A District Court judge in California has granted a defendant’s motion to dismiss claims it violated the Telephone Consumer Protection Act when it contacted an individual on his cell phone to attempt to collect on an unpaid debt because the defendant did not use an automated telephone dialing system, but denied the defendant’s motion to dismiss claims that it violated the Fair Debt Collection Practices Act because it does not meet the definition of debt collector under the statute.
A copy of the ruling in the case of Austria v. Alorica et al can be accessed by clicking here.
The plaintiff claims to have received 550 calls from 150 different phone numbers during a seven-month span, calls which continued to be placed after he allegedly made multiple attempts to revoke consent to be contacted.
But looking at Footnote 7 in the Supreme Court’s ruling in Facebook v. Duguid, which addresses the word “store” in the TCPA’s definition of an ATDS — equipment which has the capacity to store or produce telephone numbers to be called, using a random or sequential number generator — Judge Otis D. Wright, II of the District Court for the Central District of California notes that it is not plausible to consider that the defendant was dialing numbers randomly or sequentially to attempt to contact the plaintiff.
“This Court joins these courts in finding that a system that selects phone numbers from a prepopulated list does not constitute an autodialer where the prepopulated list was not itself generated using a random or sequential number generator, even if the phone number selection process itself involves a random or sequential number generator,” Judge Wright wrote in dismissing the TCPA claim.

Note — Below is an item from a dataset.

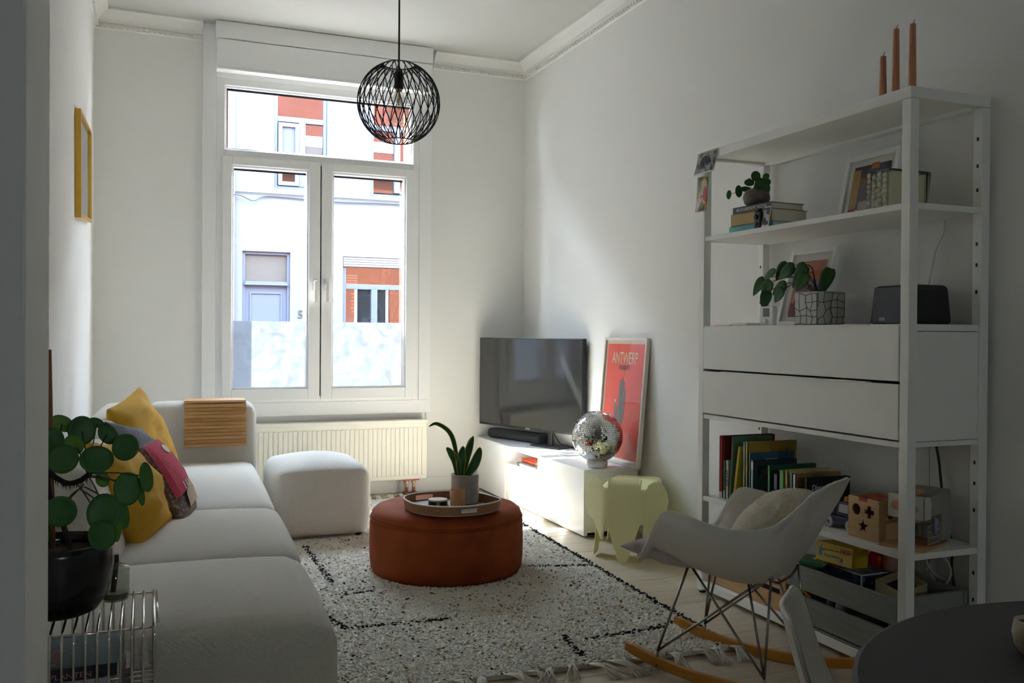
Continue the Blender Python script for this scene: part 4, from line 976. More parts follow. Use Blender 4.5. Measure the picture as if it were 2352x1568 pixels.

Judge Wright denied the defendant’s motion to dismiss claims that it does not meet the definition of a debt collector under the FDCPA. While the plaintiff never asserted that the defendant regularly engages in debt collection or that its principal purpose is debt collection, he does allege that the defendant in question had a business relationship with the original creditor, which compensated the defendant for collecting debts. The defendant was also alleged to use a “complex automated telephone system to collect those debts and that EGS, in its calls, expressly represented that they were calling to collect that debt,” Judge Wright wrote. “Moreover, in contacting Austria, EGS obscured the difference between EGS and Credit One, the entity to whom Austria purportedly owed debt. Under these facts, it is plausible that EGS’s principal purpose was debt collection.”